┌──

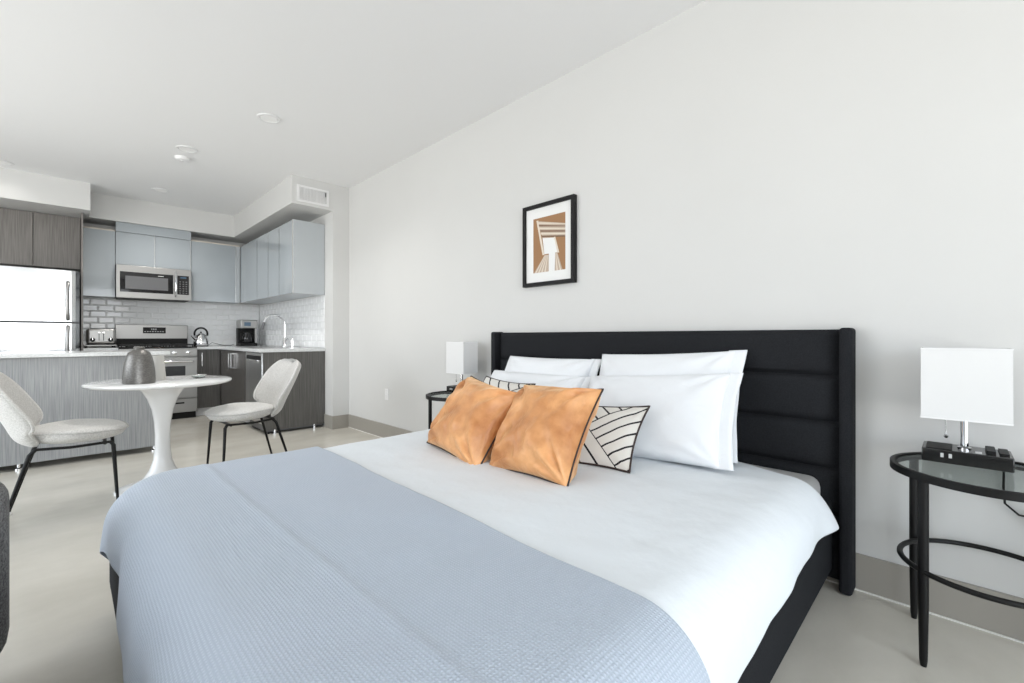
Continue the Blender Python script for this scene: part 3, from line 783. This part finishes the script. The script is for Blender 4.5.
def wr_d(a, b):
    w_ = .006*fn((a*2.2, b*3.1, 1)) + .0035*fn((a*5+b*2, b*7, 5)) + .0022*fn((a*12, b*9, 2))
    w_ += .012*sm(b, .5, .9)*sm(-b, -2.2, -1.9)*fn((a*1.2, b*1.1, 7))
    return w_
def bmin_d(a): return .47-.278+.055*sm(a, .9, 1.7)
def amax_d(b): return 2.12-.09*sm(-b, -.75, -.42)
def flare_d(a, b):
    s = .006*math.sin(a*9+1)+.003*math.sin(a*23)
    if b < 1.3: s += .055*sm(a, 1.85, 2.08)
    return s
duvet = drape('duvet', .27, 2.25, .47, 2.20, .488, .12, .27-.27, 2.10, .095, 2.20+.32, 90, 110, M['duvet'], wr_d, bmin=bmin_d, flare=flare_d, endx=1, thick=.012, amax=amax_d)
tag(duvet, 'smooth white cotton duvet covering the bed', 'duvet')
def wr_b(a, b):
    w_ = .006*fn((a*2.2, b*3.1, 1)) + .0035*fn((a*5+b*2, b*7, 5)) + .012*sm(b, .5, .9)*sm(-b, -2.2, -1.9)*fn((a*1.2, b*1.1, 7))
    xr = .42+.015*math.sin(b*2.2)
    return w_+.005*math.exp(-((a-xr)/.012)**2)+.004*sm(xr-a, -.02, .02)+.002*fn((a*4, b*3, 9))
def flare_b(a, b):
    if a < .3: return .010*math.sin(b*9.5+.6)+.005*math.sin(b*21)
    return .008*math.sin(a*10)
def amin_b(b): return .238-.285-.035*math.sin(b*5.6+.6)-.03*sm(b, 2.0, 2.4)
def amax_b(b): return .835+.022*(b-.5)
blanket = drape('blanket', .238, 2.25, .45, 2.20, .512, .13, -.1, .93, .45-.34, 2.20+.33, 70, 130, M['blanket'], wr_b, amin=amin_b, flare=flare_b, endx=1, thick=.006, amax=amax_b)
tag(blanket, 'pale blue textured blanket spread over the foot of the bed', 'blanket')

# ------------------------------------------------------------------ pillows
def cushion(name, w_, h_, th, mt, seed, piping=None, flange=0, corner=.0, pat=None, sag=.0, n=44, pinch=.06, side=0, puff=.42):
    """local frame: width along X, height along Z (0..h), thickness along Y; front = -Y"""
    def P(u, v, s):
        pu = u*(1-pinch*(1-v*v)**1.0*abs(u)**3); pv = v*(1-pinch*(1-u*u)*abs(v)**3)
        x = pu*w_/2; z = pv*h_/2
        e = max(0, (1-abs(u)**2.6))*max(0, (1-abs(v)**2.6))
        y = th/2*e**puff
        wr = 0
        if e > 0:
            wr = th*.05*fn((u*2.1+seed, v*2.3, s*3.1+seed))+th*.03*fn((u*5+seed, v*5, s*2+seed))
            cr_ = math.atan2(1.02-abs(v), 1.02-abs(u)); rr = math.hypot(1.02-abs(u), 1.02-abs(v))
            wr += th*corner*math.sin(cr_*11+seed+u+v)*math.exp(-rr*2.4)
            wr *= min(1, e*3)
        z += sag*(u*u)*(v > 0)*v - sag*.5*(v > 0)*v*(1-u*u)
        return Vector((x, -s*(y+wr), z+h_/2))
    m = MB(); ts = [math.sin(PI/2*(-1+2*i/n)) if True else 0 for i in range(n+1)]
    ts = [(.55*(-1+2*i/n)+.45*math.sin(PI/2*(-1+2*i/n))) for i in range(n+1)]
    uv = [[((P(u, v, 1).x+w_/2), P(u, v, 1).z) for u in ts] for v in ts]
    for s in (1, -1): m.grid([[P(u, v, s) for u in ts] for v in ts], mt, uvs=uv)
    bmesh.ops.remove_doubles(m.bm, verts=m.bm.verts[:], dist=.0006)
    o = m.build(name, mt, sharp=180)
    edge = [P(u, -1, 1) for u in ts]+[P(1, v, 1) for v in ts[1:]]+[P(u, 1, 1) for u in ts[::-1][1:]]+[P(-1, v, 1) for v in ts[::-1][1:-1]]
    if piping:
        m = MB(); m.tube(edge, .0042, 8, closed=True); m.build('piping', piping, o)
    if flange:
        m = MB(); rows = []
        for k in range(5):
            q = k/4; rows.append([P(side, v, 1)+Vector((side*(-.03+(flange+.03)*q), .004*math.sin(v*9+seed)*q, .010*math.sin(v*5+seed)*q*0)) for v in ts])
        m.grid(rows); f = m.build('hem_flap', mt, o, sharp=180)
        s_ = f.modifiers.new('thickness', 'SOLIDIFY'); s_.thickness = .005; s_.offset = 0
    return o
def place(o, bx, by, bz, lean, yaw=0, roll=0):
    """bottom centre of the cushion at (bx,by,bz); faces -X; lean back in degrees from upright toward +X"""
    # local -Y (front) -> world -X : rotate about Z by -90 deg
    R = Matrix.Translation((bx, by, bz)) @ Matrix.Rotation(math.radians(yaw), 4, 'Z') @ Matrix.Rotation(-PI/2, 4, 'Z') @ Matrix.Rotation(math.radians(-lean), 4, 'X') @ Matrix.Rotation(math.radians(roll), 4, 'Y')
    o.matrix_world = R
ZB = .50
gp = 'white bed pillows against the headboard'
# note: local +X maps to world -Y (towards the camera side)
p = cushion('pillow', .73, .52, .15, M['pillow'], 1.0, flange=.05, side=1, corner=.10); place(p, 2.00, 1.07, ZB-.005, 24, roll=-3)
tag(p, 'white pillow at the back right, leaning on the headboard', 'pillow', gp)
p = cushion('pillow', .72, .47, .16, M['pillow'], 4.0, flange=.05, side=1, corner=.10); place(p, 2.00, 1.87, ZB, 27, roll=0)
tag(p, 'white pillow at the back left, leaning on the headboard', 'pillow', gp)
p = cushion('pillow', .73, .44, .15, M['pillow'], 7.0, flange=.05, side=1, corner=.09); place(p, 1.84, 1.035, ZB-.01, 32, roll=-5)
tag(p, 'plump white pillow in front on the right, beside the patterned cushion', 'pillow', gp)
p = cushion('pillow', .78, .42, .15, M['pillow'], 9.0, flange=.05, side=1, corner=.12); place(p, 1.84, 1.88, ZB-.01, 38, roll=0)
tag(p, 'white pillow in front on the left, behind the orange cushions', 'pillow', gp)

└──

### Given exercise
Copy the listing word for word, excluding its pictures.

### Result of this task
Continue the Blender Python script for this scene: part 3, from line 783. This part finishes the script. The script is for Blender 4.5.
def wr_d(a, b):
    w_ = .006*fn((a*2.2, b*3.1, 1)) + .0035*fn((a*5+b*2, b*7, 5)) + .0022*fn((a*12, b*9, 2))
    w_ += .012*sm(b, .5, .9)*sm(-b, -2.2, -1.9)*fn((a*1.2, b*1.1, 7))
    return w_
def bmin_d(a): return .47-.278+.055*sm(a, .9, 1.7)
def amax_d(b): return 2.12-.09*sm(-b, -.75, -.42)
def flare_d(a, b):
    s = .006*math.sin(a*9+1)+.003*math.sin(a*23)
    if b < 1.3: s += .055*sm(a, 1.85, 2.08)
    return s
duvet = drape('duvet', .27, 2.25, .47, 2.20, .488, .12, .27-.27, 2.10, .095, 2.20+.32, 90, 110, M['duvet'], wr_d, bmin=bmin_d, flare=flare_d, endx=1, thick=.012, amax=amax_d)
tag(duvet, 'smooth white cotton duvet covering the bed', 'duvet')
def wr_b(a, b):
    w_ = .006*fn((a*2.2, b*3.1, 1)) + .0035*fn((a*5+b*2, b*7, 5)) + .012*sm(b, .5, .9)*sm(-b, -2.2, -1.9)*fn((a*1.2, b*1.1, 7))
    xr = .42+.015*math.sin(b*2.2)
    return w_+.005*math.exp(-((a-xr)/.012)**2)+.004*sm(xr-a, -.02, .02)+.002*fn((a*4, b*3, 9))
def flare_b(a, b):
    if a < .3: return .010*math.sin(b*9.5+.6)+.005*math.sin(b*21)
    return .008*math.sin(a*10)
def amin_b(b): return .238-.285-.035*math.sin(b*5.6+.6)-.03*sm(b, 2.0, 2.4)
def amax_b(b): return .835+.022*(b-.5)
blanket = drape('blanket', .238, 2.25, .45, 2.20, .512, .13, -.1, .93, .45-.34, 2.20+.33, 70, 130, M['blanket'], wr_b, amin=amin_b, flare=flare_b, endx=1, thick=.006, amax=amax_b)
tag(blanket, 'pale blue textured blanket spread over the foot of the bed', 'blanket')

# ------------------------------------------------------------------ pillows
def cushion(name, w_, h_, th, mt, seed, piping=None, flange=0, corner=.0, pat=None, sag=.0, n=44, pinch=.06, side=0, puff=.42):
    """local frame: width along X, height along Z (0..h), thickness along Y; front = -Y"""
    def P(u, v, s):
        pu = u*(1-pinch*(1-v*v)**1.0*abs(u)**3); pv = v*(1-pinch*(1-u*u)*abs(v)**3)
        x = pu*w_/2; z = pv*h_/2
        e = max(0, (1-abs(u)**2.6))*max(0, (1-abs(v)**2.6))
        y = th/2*e**puff
        wr = 0
        if e > 0:
            wr = th*.05*fn((u*2.1+seed, v*2.3, s*3.1+seed))+th*.03*fn((u*5+seed, v*5, s*2+seed))
            cr_ = math.atan2(1.02-abs(v), 1.02-abs(u)); rr = math.hypot(1.02-abs(u), 1.02-abs(v))
            wr += th*corner*math.sin(cr_*11+seed+u+v)*math.exp(-rr*2.4)
            wr *= min(1, e*3)
        z += sag*(u*u)*(v > 0)*v - sag*.5*(v > 0)*v*(1-u*u)
        return Vector((x, -s*(y+wr), z+h_/2))
    m = MB(); ts = [math.sin(PI/2*(-1+2*i/n)) if True else 0 for i in range(n+1)]
    ts = [(.55*(-1+2*i/n)+.45*math.sin(PI/2*(-1+2*i/n))) for i in range(n+1)]
    uv = [[((P(u, v, 1).x+w_/2), P(u, v, 1).z) for u in ts] for v in ts]
    for s in (1, -1): m.grid([[P(u, v, s) for u in ts] for v in ts], mt, uvs=uv)
    bmesh.ops.remove_doubles(m.bm, verts=m.bm.verts[:], dist=.0006)
    o = m.build(name, mt, sharp=180)
    edge = [P(u, -1, 1) for u in ts]+[P(1, v, 1) for v in ts[1:]]+[P(u, 1, 1) for u in ts[::-1][1:]]+[P(-1, v, 1) for v in ts[::-1][1:-1]]
    if piping:
        m = MB(); m.tube(edge, .0042, 8, closed=True); m.build('piping', piping, o)
    if flange:
        m = MB(); rows = []
        for k in range(5):
            q = k/4; rows.append([P(side, v, 1)+Vector((side*(-.03+(flange+.03)*q), .004*math.sin(v*9+seed)*q, .010*math.sin(v*5+seed)*q*0)) for v in ts])
        m.grid(rows); f = m.build('hem_flap', mt, o, sharp=180)
        s_ = f.modifiers.new('thickness', 'SOLIDIFY'); s_.thickness = .005; s_.offset = 0
    return o
def place(o, bx, by, bz, lean, yaw=0, roll=0):
    """bottom centre of the cushion at (bx,by,bz); faces -X; lean back in degrees from upright toward +X"""
    # local -Y (front) -> world -X : rotate about Z by -90 deg
    R = Matrix.Translation((bx, by, bz)) @ Matrix.Rotation(math.radians(yaw), 4, 'Z') @ Matrix.Rotation(-PI/2, 4, 'Z') @ Matrix.Rotation(math.radians(-lean), 4, 'X') @ Matrix.Rotation(math.radians(roll), 4, 'Y')
    o.matrix_world = R
ZB = .50
gp = 'white bed pillows against the headboard'
# note: local +X maps to world -Y (towards the camera side)
p = cushion('pillow', .73, .52, .15, M['pillow'], 1.0, flange=.05, side=1, corner=.10); place(p, 2.00, 1.07, ZB-.005, 24, roll=-3)
tag(p, 'white pillow at the back right, leaning on the headboard', 'pillow', gp)
p = cushion('pillow', .72, .47, .16, M['pillow'], 4.0, flange=.05, side=1, corner=.10); place(p, 2.00, 1.87, ZB, 27, roll=0)
tag(p, 'white pillow at the back left, leaning on the headboard', 'pillow', gp)
p = cushion('pillow', .73, .44, .15, M['pillow'], 7.0, flange=.05, side=1, corner=.09); place(p, 1.84, 1.035, ZB-.01, 32, roll=-5)
tag(p, 'plump white pillow in front on the right, beside the patterned cushion', 'pillow', gp)
p = cushion('pillow', .78, .42, .15, M['pillow'], 9.0, flange=.05, side=1, corner=.12); place(p, 1.84, 1.88, ZB-.01, 38, roll=0)
tag(p, 'white pillow in front on the left, behind the orange cushions', 'pillow', gp)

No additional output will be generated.